Open Letter From My Cats

Our three cats were especially annoying this morning. Instead of feeding them the bad food, I thought I would give them a motive. So here it is.

Dear Humans,

You’re lovely, really, just the swellest, but there are a few ground rules that we need to review:

First, we run this show. Just get that down. I know, I know, we are really good and letting you pretend to be in charge but you’re not. This is our house (thanks for getting it bee tee dubs!) and we let you live in it without scratching your faces to death because we choose too. We can easily choose not too. Cats are carnivorous and you are meat. So lets just understand who is in charge here.

Second, stop taking pictures of us. We get it, we are cute. WE KNOW. But if I see one more lens in my face you will lose your hand. And maybe your spleen. Oh yes, we know where it is. Why do you think we paw at you? To comfort you? A little kitty massage? No, it’s to find weak spots in your feeble human body. And we know where they are.

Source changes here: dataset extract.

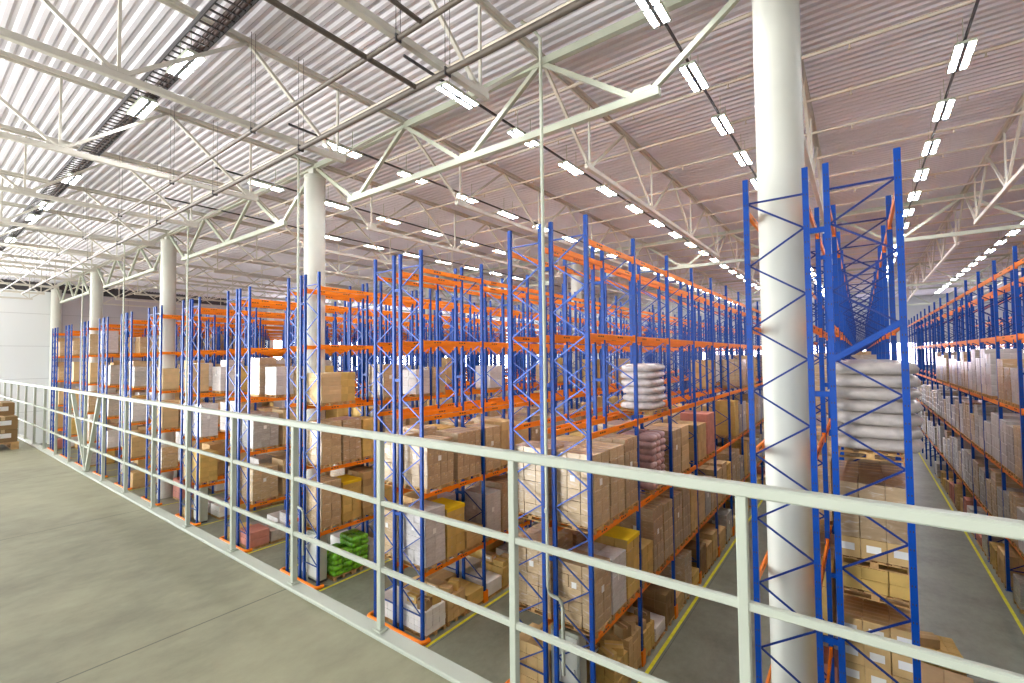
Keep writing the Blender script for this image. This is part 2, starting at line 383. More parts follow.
# sprinkler mains along the walkway
def main_pipe(y, r, x0, x1, label, z=EYE + 6.2):
    t = thing('sprinkler_main', label, 'pipe', (0, y, z))
    put('pipe', quick(lambda m: m.tube([(x0, 0, 0), (x1, 0, 0)], r, 12), ['pipe']), t)
    x = x1 - 1
    while x > x0:
        m = MB(); m.box(x - .015, x + .015, -r - .02, r + .02, -r - .02, r + .02)
        m.box(x - .004, x + .004, -r - .008, -r, r, ROOF - z); m.box(x - .004, x + .004, r, r + .008, r, ROOF - z)
        put('hanger', m.mesh('hanger', ['track']), t); x -= 6
main_pipe(7.15, .07, -60, 6, 'thick brown pipe hung under the trusses just before the columns')
main_pipe(5.8, .05, -60, 6, 'thinner dark pipe hung under the trusses nearer the cable tray')
for i, (X, y0, y1, r) in enumerate(((-7.98, 2.2, 7.15, .055), (-6.32, 3.6, 5.75, .045))):
    thing('branch_pipe', ['brown cross pipe joining the thick main over the walkway', 'short dark cross pipe ending at the thinner main'][i], 'pipe', (X, 0, EYE + 6.2), 0, None, quick(lambda m: m.tube([(0, y0, 0), (0, y1, 0)], r, 12), ['pipe']))
for i, Y in enumerate([9.4] + [12.4 + 2.75 * k for k in range(0, 24)]):
    m = MB(); m.tube([(XL, 0, 0), (XRT, 0, 0)], .05, 8)
    if Y < 40:
        x = -30.
        while x < 12:
            m.tube([(x, 0, -.05), (x, 0, -.16)], .02, 6); m.tube([(x, 0, -.16), (x, 0, -.175)], .045, 6); x += 3
    thing('sprinkler_pipe', 'thin cream sprinkler pipe crossing under the roof, %s past the thick main' % ORD[i + 1], 'pipe', (0, Y, EYE + 8.28), 0, 'cream sprinkler pipes', m.mesh('sprinkler_pipe', ['pipew']))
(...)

Third, we sit wherever we want. On your favorite pair of black pants? Ours. On your lap when your trying to get up? Ours. On the computer your typing on? The table? Your dinner plate? Our butt belongs there. It is ours.

In summary, we own you. You were put on this earth by the generous cat goddess to feed us, house us, cuddle us– WHEN APPROPRIATE AND WANTED– and tell us how pretty we are. By kitty law, we must be kind if you perform these duties and respect that we let you live only if you provide for us. So stay in line, humans, We don’t want to kill you. But that doesn’t mean we aren’t capable of it. Watch it hoe.